The University Sport Movement’s success can be measured in many ways: the increased reach of the Universiade is one example, with exactly 100 more nations competing at Taipei 2017 than at Torino 1959. Another is the sheer number of sporting opportunities FISU provides, with nearly 400 World University Championships now having taken place. To these must be added the work of our members and continental associations, who combine to provide a myriad of events each year.

 

European member federations have played a leading role in the FISU’s initiatives. When FISU launched the International University Sports Days, it was Macolin, Switzerland hosting the first event. When, in 1961, FISU expressed interest in organising regional championships by sport, France hosted the first European University Championships in judo while Lund, Sweden, is home to the first-ever World University Championships when they held the handball event.

 The 1960s also saw the emergence of the Winter Universiade, with Chamonix, France hosting the first edition at the start of the decade. Since then, there have been 28 more Winter Universiades, many taking place in Europe.

Since the 1960s, FISU expanded its networks onto six continents. As FISU President Nebiolo personally championed the cause of university sport in places such as Brazil, Cuba, Japan, and the United States, he could do so knowing the strength of FISU’s European members.

 

FISU’s role is widely acknowledged within the global sports movement. A vital example of this is FISU’s recognition by the International Olympic Committee (IOC) in 1961. Thanks to this tight-knit relationship, the Olympic flag flies over each Universiade. The five rings flying overhead indicate the university sport’s role as a vital training ground for so many Olympians. Athletes, International Sports Federations, and National Olympic Committees have all developed a clear understanding of how FISU’s competitions provide a genuine test of ability, allowing performances to be measured against the best in the world.

 

With the Olympic Movement looking to enhance the ways they keep athletes at the heart of the Games by offering career-development and educational services, the FISU-IOC bond has strengthened even further. This was evidenced by FISU President Oleg Matytsin’s appointment to the IOC Education Commission. Bringing together experienced and respected leaders active in the world of sport and education to support the Olympic education strategy, the FISU President brings strategic direction to the commission on how the IOC can best encourage education of youth through sport.

A pole vaulter comes back to earth during the 20th Summer Universiade in Palma de Mallorca, Spain 

The commission is chaired by Barry Maister, who came to witness the university sport’s educational arm at the 2018 FISU Forum. “Athletes are part of the movement,” Maister said during an interview with FISU Media at the event’s fourteenth edition. “And there is an obligation on the IOC and FISU to help them in career opportunities beyond sport.”

 

Events like the FISU Forum and FISU Volunteers Leaders Academy showcase the educational side of student-athletes.
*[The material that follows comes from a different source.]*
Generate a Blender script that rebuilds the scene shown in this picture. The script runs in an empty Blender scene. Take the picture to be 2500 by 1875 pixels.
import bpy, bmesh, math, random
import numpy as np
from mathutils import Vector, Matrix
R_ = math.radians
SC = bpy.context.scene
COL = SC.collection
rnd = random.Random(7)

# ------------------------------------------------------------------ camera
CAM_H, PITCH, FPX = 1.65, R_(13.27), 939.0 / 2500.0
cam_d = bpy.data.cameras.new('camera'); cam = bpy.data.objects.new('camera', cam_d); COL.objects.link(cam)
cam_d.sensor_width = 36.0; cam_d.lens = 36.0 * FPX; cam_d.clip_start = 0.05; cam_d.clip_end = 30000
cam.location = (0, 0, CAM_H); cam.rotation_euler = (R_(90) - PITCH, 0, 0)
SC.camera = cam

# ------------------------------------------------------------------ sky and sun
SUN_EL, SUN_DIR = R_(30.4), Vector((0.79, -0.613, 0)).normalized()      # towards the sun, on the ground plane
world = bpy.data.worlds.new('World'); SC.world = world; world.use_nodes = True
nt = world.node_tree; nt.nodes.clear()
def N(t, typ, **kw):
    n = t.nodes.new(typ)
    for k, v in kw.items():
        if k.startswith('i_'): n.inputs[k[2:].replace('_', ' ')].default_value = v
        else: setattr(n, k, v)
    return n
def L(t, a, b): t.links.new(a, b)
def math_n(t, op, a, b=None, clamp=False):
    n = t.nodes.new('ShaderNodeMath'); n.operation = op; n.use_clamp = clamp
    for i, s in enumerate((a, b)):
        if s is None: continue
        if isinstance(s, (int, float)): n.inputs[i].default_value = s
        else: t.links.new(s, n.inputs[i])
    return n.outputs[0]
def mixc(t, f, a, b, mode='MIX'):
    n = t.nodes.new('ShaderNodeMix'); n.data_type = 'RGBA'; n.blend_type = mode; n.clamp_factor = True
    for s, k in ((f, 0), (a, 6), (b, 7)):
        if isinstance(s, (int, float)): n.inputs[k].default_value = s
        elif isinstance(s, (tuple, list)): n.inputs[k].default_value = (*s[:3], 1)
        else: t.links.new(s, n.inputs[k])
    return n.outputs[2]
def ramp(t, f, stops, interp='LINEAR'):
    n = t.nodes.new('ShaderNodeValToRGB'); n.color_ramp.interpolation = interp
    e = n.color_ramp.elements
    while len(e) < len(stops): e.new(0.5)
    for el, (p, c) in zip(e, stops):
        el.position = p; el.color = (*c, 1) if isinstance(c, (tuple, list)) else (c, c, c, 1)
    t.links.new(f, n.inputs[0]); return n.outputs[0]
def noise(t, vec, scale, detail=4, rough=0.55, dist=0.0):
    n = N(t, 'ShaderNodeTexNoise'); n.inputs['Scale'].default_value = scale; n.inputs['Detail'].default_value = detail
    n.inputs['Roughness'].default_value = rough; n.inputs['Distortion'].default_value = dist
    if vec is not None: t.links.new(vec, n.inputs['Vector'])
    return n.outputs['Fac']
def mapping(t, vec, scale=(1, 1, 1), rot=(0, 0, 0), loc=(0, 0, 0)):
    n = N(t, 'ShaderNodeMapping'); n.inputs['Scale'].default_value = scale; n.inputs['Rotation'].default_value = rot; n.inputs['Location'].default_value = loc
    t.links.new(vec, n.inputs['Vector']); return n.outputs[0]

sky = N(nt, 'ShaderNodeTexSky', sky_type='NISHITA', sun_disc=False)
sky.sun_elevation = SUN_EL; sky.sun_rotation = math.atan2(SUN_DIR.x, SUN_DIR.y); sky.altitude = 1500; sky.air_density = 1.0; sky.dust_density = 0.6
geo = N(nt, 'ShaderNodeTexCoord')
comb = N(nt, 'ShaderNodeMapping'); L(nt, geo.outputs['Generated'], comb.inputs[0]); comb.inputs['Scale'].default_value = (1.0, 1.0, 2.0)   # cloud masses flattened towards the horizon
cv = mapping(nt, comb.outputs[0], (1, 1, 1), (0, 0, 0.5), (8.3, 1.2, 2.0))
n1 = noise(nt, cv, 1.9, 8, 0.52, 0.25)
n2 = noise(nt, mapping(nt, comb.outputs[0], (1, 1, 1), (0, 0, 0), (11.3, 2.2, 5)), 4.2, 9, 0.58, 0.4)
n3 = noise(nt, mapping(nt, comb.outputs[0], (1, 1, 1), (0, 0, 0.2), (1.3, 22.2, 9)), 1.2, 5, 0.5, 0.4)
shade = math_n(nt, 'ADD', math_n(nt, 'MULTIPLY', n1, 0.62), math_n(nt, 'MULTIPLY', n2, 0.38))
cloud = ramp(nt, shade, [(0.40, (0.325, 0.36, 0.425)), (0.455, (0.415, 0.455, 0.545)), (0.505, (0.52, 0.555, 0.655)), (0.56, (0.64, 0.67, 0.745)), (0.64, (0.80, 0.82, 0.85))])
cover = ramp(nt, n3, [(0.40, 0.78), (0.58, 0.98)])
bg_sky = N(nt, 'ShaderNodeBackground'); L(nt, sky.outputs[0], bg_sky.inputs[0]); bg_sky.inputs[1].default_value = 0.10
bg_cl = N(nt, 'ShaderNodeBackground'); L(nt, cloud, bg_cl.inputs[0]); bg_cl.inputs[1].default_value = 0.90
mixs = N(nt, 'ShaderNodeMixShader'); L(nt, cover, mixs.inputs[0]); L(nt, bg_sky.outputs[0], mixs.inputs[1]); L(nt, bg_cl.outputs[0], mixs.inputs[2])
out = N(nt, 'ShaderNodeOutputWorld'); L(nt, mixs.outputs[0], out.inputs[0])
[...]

With 14 editions since the first FISU Forum in Pavalimni, Cyprus in 1992, the event brings together FISU’s member associations outside of gamGiven its role as the Olympic Movement’s body for university sport, and serving as a conduit to almost 25,000 university campuses around the world, FISU has a great deal to contribute in this area.

 

“I am very grateful for this wonderful opportunity, and I look forward to representing FISU in contributing even more to the development of the Olympic Movement,” FISU President Matytsin said in welcoming his IOC commission appointment. “The synergy between higher education and Olympic sports continue to grow, and we at FISU are committed to the continuation of this partnership.”

 A portrait of an Olympic and Universiade legend in her prime: Romanian gymnast Nadia Comaneci with first coach Béla Károlyi

From visionaries to sporting structures, it comes back, as it always does, to the student-athletes on campus and the field of play. Fortunately for FISU and its member associations, there is no well more plentiful for sport than the one that springs from the university ranks.  

 

It makes sense, then, that so many of the world’s leading athletes now compete in the Universiades, World University Championships, and University World Cups. Much of this has to do with the way universities and student populations themselves have changed since FISU’s inception. In the 1940s, the university experience was something only a limited few had access to. Consider that in the USA in 1949, the same year of FISU’s formation, just six percent of the population had a university degree. During FISU’s lifetime, this number has multiplied to thirty-four percent.

 Scandinavian distance runners from the Paris 1947 World University Games. Since the late 1940s, the number and percentage of university students – and Universiade competitors – has grown exponentially.

As universities have increased in scope and scale, with improved ways of working, so too have FISU and its members. FISU has grown to handle a previously unimaginable capacity. Indeed, the FISU administration of today would be unrecognisable to its founders. Trained, experienced and proven young sports professionals administer a vast programme of competitions involving top-level athletes and sports that, in some cases, did not even exist 60 years ago!

 

Throughout these past seven decades, and regardless of societal change, the two most important FISU principles have remained. The first is that university students go on, in disproportionately high numbers, to become leaders in government, in business and their communities. The second is that the values and experience of sport remain uniquely suited to positively influencing students on their paths to leadership. These two combine to provide FISU’s continued reason for being.

 

 

FISU’s ability to positively impact the leaders of tomorrow through their experiences of international university sport remains the criteria against which we measure our performances. And like the athletes we serve, FISU continues to look for ways to move ahead faster, higher and stronger. Working hard towards a brighter future remains the best way for us to show our respect for FISU’s rich past.